(Entries with scene source code)
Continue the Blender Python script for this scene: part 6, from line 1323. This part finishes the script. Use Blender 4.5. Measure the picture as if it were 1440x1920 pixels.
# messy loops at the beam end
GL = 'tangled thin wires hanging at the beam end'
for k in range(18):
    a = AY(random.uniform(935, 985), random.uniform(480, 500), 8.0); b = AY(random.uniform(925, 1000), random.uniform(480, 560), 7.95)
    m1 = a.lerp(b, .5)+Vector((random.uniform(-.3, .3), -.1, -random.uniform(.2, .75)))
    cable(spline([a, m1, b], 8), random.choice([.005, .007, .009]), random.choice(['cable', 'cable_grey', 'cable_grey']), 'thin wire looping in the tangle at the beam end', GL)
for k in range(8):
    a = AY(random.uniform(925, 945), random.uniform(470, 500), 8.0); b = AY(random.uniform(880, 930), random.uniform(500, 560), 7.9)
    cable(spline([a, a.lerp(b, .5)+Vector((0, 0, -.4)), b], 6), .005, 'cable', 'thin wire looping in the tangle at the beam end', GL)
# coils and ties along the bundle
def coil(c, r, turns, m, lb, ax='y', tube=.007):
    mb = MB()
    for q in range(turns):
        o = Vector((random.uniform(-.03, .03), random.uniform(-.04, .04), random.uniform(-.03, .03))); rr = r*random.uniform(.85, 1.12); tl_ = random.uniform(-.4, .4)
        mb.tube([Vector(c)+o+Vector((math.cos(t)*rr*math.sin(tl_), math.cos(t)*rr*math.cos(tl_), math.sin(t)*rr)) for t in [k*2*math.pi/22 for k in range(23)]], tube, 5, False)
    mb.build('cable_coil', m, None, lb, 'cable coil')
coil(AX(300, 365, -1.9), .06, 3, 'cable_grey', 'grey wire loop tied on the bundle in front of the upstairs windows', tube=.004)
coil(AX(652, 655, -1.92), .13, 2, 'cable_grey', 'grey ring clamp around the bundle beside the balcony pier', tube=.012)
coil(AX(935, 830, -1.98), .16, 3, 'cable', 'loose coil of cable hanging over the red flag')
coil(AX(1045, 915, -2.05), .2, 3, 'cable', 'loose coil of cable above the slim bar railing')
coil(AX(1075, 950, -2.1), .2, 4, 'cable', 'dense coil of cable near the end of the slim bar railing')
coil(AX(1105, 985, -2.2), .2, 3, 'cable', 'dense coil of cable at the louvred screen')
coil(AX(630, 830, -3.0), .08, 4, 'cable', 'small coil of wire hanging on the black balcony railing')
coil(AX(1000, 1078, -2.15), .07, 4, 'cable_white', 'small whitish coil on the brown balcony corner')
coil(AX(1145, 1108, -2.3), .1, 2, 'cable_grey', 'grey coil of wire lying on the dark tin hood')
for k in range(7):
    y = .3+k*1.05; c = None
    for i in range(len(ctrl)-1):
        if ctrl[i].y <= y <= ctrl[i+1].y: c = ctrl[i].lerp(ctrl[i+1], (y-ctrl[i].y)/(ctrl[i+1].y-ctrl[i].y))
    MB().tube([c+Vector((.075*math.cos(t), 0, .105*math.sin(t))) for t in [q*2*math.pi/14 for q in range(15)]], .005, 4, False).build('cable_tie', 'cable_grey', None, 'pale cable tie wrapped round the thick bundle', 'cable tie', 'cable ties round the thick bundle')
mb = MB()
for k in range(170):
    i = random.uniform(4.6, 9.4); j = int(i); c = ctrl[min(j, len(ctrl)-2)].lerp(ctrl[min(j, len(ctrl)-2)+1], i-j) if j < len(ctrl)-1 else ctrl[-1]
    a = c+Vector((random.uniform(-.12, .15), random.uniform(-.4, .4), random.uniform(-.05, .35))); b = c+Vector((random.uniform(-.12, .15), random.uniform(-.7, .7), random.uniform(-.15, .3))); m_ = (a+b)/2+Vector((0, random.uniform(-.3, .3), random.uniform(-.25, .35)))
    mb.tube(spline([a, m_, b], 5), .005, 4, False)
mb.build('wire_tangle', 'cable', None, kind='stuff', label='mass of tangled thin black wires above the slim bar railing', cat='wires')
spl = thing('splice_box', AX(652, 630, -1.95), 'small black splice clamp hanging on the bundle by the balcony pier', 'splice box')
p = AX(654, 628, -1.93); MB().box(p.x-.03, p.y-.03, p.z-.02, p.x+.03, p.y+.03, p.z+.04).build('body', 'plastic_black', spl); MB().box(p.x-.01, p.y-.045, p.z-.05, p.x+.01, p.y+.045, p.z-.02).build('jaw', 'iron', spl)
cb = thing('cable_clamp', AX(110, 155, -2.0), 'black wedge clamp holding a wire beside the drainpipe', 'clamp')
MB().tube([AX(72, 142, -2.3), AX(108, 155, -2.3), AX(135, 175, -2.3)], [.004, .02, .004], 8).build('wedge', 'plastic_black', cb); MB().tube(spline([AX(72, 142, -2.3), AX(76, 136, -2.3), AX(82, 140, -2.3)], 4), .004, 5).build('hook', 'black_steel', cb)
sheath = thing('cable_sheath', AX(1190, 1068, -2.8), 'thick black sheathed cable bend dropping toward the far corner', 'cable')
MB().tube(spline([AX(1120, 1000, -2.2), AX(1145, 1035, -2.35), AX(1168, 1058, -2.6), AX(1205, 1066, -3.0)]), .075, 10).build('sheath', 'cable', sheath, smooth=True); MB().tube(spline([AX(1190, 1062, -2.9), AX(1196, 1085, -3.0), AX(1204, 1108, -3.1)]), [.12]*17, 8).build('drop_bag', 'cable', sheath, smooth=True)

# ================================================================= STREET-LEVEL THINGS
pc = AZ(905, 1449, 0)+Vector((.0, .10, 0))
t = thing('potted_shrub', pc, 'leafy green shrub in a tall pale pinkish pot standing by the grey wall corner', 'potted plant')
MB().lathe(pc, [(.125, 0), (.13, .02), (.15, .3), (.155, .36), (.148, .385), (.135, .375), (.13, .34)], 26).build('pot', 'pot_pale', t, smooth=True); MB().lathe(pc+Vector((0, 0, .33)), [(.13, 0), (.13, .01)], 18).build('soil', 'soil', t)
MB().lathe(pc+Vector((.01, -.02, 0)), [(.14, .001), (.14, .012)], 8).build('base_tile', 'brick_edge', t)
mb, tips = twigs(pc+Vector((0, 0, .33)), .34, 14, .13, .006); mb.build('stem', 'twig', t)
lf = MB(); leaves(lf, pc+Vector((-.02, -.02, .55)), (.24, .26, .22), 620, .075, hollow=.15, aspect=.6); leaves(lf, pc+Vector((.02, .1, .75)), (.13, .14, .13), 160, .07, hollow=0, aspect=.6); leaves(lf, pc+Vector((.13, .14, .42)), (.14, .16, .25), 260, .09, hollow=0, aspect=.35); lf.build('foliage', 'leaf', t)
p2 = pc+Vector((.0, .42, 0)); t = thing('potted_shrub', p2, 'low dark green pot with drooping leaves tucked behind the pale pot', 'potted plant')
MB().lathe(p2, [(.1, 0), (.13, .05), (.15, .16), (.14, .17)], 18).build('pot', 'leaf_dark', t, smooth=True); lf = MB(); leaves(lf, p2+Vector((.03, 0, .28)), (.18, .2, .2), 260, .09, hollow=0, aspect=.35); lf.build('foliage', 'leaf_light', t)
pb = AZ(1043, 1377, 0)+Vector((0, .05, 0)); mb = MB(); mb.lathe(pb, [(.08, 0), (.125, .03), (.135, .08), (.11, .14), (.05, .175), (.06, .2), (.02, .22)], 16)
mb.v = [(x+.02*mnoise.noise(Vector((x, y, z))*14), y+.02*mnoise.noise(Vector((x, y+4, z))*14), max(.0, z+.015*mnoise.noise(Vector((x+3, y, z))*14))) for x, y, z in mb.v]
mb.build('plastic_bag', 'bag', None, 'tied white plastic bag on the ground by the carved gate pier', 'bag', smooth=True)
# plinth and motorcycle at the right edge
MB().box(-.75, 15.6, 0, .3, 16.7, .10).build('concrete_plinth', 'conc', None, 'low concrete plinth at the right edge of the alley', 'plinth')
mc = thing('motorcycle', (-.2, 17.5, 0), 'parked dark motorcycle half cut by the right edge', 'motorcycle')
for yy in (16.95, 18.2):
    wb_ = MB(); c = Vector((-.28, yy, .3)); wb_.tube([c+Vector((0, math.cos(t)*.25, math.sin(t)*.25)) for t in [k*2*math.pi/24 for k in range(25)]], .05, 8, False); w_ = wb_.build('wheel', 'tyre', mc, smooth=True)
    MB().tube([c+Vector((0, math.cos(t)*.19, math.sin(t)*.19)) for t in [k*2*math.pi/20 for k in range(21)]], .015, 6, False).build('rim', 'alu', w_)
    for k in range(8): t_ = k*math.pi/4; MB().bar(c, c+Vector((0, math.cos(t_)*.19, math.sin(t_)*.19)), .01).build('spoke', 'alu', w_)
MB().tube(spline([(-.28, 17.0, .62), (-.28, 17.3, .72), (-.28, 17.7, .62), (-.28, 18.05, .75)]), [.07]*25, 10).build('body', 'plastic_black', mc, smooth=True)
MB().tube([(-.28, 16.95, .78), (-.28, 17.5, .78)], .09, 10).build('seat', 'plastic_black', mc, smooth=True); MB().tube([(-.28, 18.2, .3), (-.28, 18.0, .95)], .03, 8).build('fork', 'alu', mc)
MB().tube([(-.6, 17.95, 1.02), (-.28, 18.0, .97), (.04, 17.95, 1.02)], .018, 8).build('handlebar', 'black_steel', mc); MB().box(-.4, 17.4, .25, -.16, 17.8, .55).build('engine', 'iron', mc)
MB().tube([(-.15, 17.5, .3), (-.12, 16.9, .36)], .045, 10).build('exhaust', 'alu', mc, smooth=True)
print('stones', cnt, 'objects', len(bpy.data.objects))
--
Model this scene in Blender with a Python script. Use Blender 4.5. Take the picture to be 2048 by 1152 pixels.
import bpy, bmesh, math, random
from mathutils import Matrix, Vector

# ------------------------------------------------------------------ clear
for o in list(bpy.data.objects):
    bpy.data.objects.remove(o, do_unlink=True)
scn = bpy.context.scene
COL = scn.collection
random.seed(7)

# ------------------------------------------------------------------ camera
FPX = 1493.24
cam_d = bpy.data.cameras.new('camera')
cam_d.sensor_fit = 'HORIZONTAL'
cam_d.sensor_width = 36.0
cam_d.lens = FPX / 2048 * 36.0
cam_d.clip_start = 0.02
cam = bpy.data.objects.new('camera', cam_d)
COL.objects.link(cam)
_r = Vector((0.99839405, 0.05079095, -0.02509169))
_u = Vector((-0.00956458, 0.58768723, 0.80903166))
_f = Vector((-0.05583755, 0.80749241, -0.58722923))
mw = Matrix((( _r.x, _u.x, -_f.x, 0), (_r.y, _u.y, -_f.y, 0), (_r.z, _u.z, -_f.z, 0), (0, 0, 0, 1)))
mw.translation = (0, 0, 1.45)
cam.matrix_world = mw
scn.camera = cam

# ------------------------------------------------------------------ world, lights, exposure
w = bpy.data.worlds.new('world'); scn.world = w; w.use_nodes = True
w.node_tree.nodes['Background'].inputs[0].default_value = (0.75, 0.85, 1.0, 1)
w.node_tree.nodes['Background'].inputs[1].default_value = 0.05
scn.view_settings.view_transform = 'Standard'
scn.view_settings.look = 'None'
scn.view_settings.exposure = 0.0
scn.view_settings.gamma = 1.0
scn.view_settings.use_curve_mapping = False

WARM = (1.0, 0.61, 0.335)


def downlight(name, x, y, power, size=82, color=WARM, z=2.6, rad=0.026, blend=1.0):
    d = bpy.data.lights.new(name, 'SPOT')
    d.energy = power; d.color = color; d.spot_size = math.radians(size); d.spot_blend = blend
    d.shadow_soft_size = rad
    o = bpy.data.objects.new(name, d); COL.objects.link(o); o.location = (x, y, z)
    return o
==
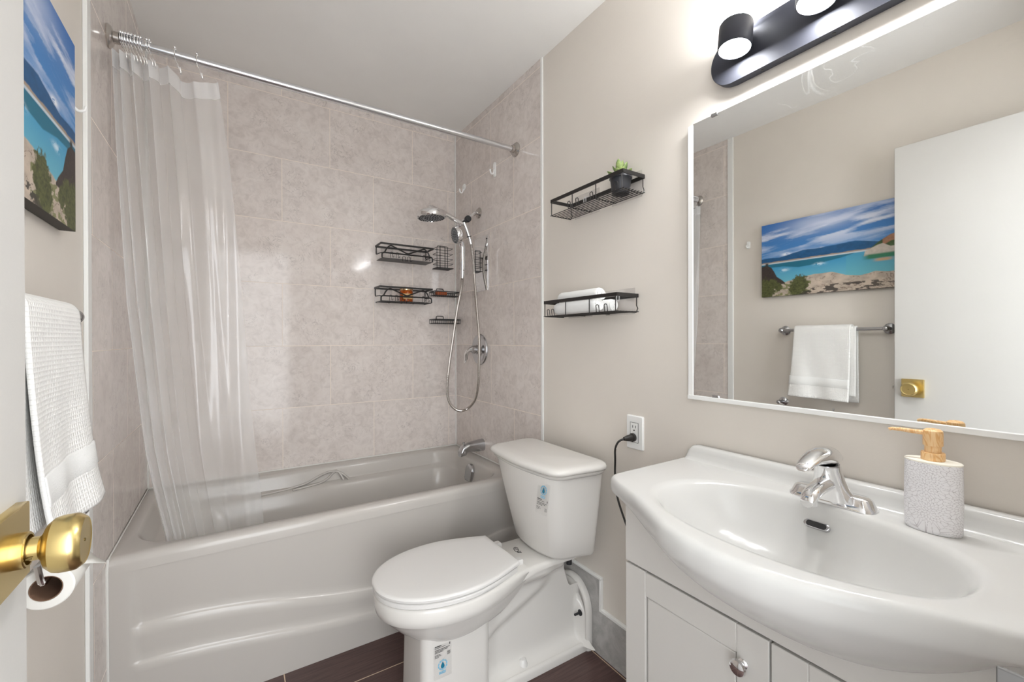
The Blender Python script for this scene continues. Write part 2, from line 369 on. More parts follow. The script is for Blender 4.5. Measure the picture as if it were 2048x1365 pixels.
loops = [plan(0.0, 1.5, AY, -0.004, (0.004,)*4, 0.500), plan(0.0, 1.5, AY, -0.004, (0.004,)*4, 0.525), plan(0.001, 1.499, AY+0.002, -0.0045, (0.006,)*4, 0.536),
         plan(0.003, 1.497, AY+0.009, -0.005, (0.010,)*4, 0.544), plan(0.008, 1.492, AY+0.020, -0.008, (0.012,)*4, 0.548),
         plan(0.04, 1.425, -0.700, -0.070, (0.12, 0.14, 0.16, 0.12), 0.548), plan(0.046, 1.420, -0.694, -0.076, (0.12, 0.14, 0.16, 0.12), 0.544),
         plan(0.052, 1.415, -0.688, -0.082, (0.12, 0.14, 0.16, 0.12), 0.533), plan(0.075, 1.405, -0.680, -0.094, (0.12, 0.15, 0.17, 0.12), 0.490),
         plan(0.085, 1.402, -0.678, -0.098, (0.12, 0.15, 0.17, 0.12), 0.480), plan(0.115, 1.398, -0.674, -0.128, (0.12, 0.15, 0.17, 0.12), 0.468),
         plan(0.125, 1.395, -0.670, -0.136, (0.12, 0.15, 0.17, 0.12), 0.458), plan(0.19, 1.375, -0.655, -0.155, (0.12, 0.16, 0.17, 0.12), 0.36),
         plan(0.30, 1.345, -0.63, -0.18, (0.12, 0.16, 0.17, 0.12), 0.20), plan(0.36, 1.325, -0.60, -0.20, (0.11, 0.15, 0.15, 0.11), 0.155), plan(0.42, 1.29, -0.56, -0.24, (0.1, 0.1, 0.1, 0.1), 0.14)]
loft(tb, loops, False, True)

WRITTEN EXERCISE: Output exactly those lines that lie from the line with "Model this scene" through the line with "random.seed(7)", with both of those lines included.

SOLVED PROBLEM:
Model this scene in Blender with a Python script. Use Blender 4.5. Take the picture to be 2048 by 1152 pixels.
import bpy, bmesh, math, random
from mathutils import Matrix, Vector

# ------------------------------------------------------------------ clear
for o in list(bpy.data.objects):
    bpy.data.objects.remove(o, do_unlink=True)
scn = bpy.context.scene
COL = scn.collection
random.seed(7)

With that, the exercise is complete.